I still, choose them



Last week was challenging. We received word that Nike layoffs were finally beginning, I had Alex's birthday party to think about, logistics of having the kids and dog cared for while Sean and I took a night away, and my daycare was closed and a new sitter was watching the kids for the 3 days. By Thursday night, I was done. After a long, stressful day at work I came home to two grumpy crabby crying kids and truly, all I wanted to do was crawl in my bed and hibernate.



After getting through the evening and another gruelling day at work Sean and I were off to Seattle to see the Red Sox-Mariners game. I booked an amazing room at The W Hotel (thanks United miles). This was Sean's birthday gift and he was pumped! I was really trying to be. I was looking forward to the break, the peace in the car without two kids in the back with needs, but I was exhausted. I probably yawned near 1 million times on the way down. About halfway there, and thanks to the I-5 bridge, and some real crappy Tacoma traffic it was a long drive, I perked up. Darn it, I'm going to enjoy this. Sean and I have had maybe 2 other overnights without the kiddos, there's no time to be tired!


It's always a little odd to be in the car without Alex & Ian, or to be walking around a city without a stroller and diaper bag. To sit at a table for two and be handed only the regular menu? No crayons? Traffic was horrible so our sit down dinner plans were bagged and we hurried to the stadium for a hot dog, garlic fries and the yummiest $9 beers...eva.


Despite having one of THE most annoying fans sitting directly behind us, who NEVER stopped running his mouth about whatever, The game was good, even though Boston lost. On the way back to the hotel, it started:

Sean: "I wish Alex was here, she woulda loved this!"

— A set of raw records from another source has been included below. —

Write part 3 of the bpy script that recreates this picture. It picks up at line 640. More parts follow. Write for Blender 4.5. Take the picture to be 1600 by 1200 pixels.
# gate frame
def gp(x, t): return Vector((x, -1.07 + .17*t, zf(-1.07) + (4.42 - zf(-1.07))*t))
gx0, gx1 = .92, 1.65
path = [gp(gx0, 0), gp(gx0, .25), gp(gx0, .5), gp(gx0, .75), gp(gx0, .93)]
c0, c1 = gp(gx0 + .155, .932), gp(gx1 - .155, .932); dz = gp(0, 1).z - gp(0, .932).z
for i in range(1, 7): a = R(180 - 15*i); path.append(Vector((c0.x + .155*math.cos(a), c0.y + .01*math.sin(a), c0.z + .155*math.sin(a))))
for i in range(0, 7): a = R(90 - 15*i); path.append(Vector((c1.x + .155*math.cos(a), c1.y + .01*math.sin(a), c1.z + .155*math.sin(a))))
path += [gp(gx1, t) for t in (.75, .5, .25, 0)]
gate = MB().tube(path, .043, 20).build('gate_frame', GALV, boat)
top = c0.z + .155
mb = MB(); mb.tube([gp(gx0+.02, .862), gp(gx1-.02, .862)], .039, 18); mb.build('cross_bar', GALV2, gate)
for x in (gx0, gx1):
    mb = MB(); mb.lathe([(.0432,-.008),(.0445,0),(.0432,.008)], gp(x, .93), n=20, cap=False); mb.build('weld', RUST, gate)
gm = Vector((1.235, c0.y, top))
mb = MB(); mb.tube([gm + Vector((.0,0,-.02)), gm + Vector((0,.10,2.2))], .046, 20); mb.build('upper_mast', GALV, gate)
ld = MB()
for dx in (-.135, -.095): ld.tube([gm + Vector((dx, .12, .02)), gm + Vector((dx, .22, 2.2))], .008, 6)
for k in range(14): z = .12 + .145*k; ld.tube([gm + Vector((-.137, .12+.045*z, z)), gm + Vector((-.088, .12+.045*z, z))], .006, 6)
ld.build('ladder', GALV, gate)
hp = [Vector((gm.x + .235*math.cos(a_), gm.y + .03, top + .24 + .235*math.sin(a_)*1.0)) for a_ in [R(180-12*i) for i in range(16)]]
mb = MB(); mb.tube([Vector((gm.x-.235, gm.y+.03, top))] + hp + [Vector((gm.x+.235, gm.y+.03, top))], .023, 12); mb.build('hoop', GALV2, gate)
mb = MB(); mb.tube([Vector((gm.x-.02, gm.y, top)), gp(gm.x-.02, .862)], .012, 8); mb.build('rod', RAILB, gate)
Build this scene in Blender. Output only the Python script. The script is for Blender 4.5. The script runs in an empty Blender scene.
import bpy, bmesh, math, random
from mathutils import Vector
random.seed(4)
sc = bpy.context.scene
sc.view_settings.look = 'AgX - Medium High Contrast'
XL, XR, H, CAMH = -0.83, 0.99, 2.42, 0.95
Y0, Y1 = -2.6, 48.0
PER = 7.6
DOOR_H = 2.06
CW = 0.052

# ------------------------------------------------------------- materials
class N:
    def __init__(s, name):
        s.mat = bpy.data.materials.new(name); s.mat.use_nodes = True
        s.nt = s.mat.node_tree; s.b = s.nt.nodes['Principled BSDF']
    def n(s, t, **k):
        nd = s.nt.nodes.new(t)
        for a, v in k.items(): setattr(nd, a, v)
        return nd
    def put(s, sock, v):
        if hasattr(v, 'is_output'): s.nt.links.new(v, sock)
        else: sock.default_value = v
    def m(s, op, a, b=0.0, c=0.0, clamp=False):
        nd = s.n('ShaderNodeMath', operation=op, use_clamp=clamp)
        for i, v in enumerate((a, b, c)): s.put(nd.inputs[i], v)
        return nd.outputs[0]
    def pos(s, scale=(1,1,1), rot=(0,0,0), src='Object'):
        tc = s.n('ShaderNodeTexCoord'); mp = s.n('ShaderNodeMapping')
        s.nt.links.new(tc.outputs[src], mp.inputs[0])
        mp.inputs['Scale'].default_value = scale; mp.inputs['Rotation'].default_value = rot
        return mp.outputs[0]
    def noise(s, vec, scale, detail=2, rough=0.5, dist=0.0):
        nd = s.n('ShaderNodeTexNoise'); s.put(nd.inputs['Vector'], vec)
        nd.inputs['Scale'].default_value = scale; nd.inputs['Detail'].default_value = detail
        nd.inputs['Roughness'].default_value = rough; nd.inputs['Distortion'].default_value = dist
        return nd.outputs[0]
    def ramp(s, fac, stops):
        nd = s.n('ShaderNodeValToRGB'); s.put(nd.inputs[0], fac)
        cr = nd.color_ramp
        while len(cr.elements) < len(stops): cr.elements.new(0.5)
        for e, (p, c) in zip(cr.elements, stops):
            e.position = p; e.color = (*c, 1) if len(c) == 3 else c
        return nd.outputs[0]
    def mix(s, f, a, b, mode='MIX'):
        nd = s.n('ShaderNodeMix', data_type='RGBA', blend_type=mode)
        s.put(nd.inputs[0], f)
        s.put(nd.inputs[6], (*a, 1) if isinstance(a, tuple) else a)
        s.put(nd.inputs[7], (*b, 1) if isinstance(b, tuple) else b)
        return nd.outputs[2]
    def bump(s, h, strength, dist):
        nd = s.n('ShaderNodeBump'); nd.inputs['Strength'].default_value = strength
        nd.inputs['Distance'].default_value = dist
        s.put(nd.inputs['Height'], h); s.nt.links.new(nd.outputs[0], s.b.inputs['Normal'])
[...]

Me: "I wonder if Chip is ok, I hope he doesn't think we abandoned him"

We missed our kids and our dog. We made sure to grab PINK cotton candy for Alex and then stared longingly at all the people who were walking hand in hand with their kids.

Sean: " I love it love it love it! All these kids staying up all late to watch a sporting event!"

We are suckers.

As crazy and busy as life is, and no matter how tired I am I still don't think I've hit the point where I could leave my little peeps for longer than a weekend and truly enjoy myself because when I'm not with them, something is missing. After four years, and after four hundred moments where I didn't think I could keep going, I still choose them. I choose the hectic, crazy, scheduling nightmare that is my life at times, anytime.

Sean and I had a great time though, and with just one little night away we came back feeling refreshed and renewed in our parenting life. We had a chance to talk without interruption, sleep in until 8, and woke up to the sound of our internal clocks, not the dog whining, Ian chattering, or even worse the BEEP BEEP BEEP of our alarm clocks!

A huge, monstrous thank you to my parents who watched the kids all day Friday per usual, and kept them overnight, and well into Saturday. Big Kudos to My mom, broken arm and all-who always goes above and beyond to make sure we get peace & quiet breaks. It was truly needed, and not just to rest our bodies and our soul, but to bring perspective to what's truly important.

We were on the road home by 10am, Sean talking about picking up our babies, and me frantically listing in the car of what needed to be accomplished that day. Back to the real world we go....

1 comment:

Jenny said...

Sigh, I love love love how true this is, and I'm so glad to have you in a friendship for a life that is difficult to describe, more wonderful and terrible than words can do justice. To know that you just know, and that you are the same, and that we are the same is so comforting. I'm just so damn glad you answered me ad! :) Thanks for a great and true post.